Charlotte: So I'm learning a little bit about art conservation thanks to the Georgia Museum of Art that's doing sort of a public conservation project of one of Joan Mitchell's paintings. So I've been learning about that and I know there are art [00:10:00] conservators if I'm saying that right.

But I, yeah, I was interested in the input that the curators get to give in those decisions and that sort of thing. Okay. So thank you again for helping me understand a little bit more about your work and you as a person too, and like the women who raised you.

Jared: Yes.

Charlotte: So my, so one question I love to ask guests on this podcast and in other conversations I have with people is how does engaging with various forms of others' art?

So music, film, tv, visual art, help you belong to yourself and the world?

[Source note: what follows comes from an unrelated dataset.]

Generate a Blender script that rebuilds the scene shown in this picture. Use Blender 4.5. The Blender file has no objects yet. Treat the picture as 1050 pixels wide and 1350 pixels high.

Jared: Yeah, it's a form of expression that helps me kind of understand emotion and ways of seeing in different ways that I hadn't before. Trying to evoke certain [00:11:00] viewpoints or ways of feeling through visual art or music to me, is incredibly admirable. I think oftentimes when I'm watching a film or looking at art, I'll say, you know, either to someone I'm watching it with or just to myself, how do they do that? How do they come up with the idea to express themselves in this shape or form, or how did they see that in a landscape? And it just really helps me see the world in certain ways, or see moments or relish moments or time in certain ways that I don't think I would have before.

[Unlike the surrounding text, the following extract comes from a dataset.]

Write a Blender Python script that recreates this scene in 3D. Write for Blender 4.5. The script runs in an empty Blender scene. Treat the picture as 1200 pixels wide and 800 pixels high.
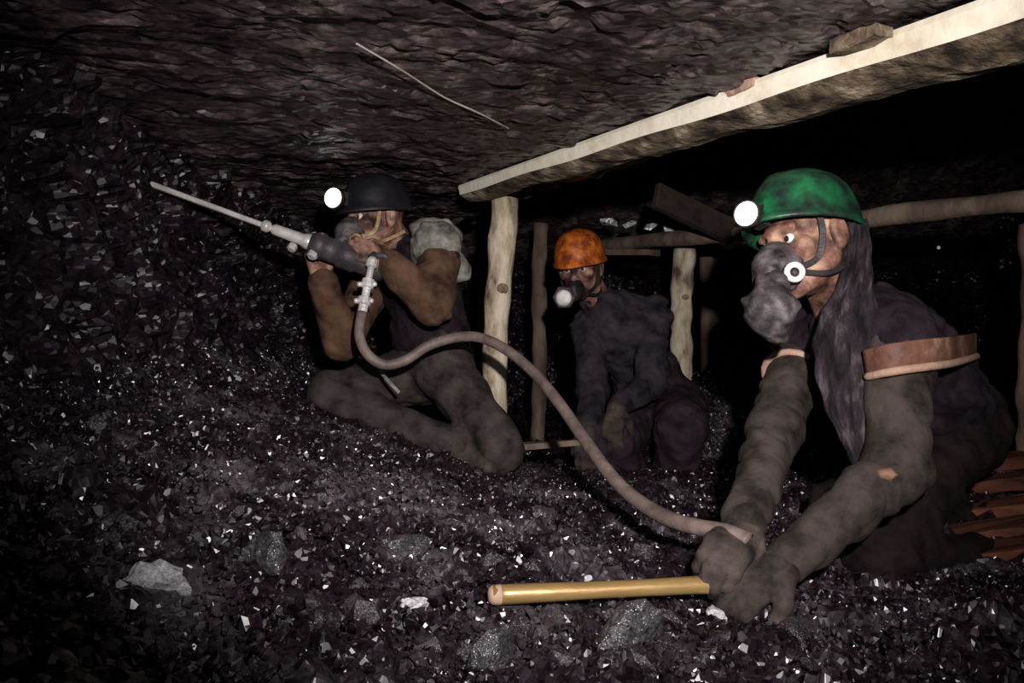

Charlotte: I love that how it, it sort of expands your what are you expanding? I don't wanna speak for you. It.

Jared: I would say maybe, perhaps my senses

Charlotte: Yeah.

Jared: yeah.

Charlotte: awareness. Maybe awareness is what I was thinking. Like expanding your awareness of things around you and things within [00:12:00] you maybe.

Jared: Mm-hmm.

Charlotte: I do a lot of writing and work on loneliness and belonging, and I don't think there's any like one definition of loneliness or belonging. And I think that, you know, if we have a personal definition or something that makes sense to us, it could change next. Hour or next week based on our circumstances or season of life. So it's sort of a nuanced, always changing, nebulous sort of thing. And I think that's one reason I like to talk about it because we all can have just opinions and thoughts on it that change all the time.

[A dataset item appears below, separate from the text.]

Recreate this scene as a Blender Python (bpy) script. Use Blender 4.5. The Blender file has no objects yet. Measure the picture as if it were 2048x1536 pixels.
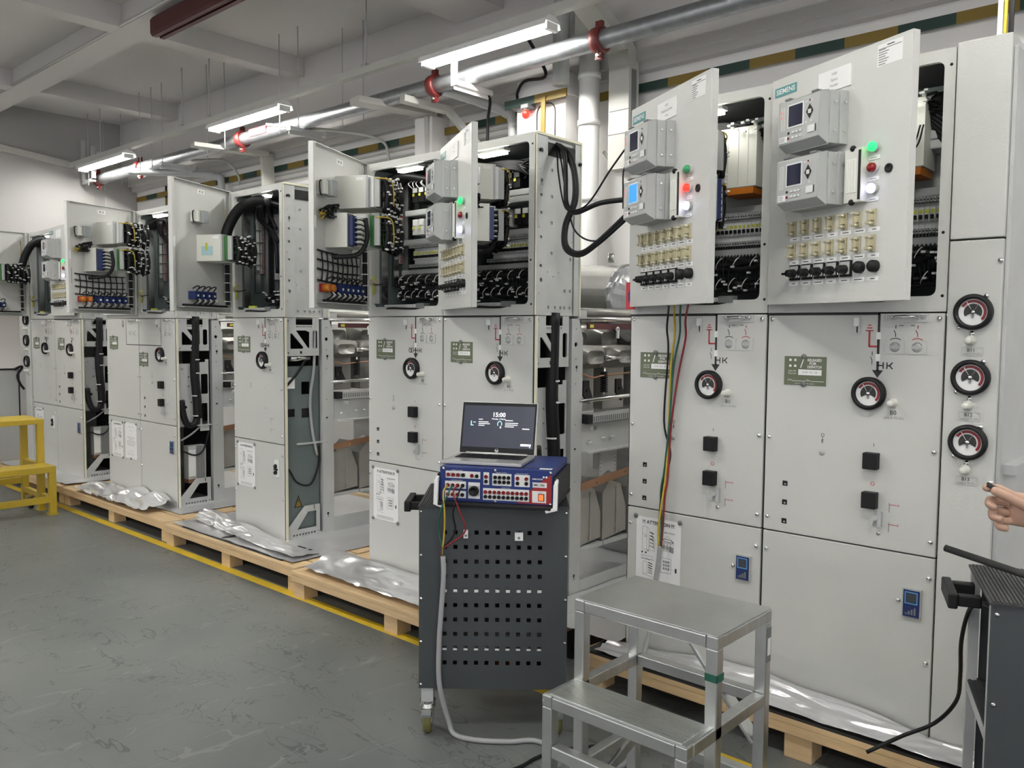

I'll never run out of anything to say about it. So thank you. Is there some art that has nourished you over the past few months from any medium genre,

Jared: Yeah, so I was thinking about this and it just so happens that there's an exhibition. I was in DC. a few weeks ago [00:13:00] and was able to see an exhibition I'd I had been wanting to see. It's actually called Pictures of Belonging, which is really funny. It's, it's focusing on three artists, three Japanese American artists and I don't really remember the last time I've actually cried in an exhibition. It's been a while. Like it just brought me to tears, certain moments of the show, and it was incredibly moving and focusing on their careers. I'm trying to remember, I think three sections. starting with all three of them were raised in California. And this was kind of early to mid 20th century and one of them, actually, I think two of them were in the Bay Area and one of them lived in Hayward. which was crazy because a lot of my family is from Hayward and I actually lived in Hayward as a child for a little bit.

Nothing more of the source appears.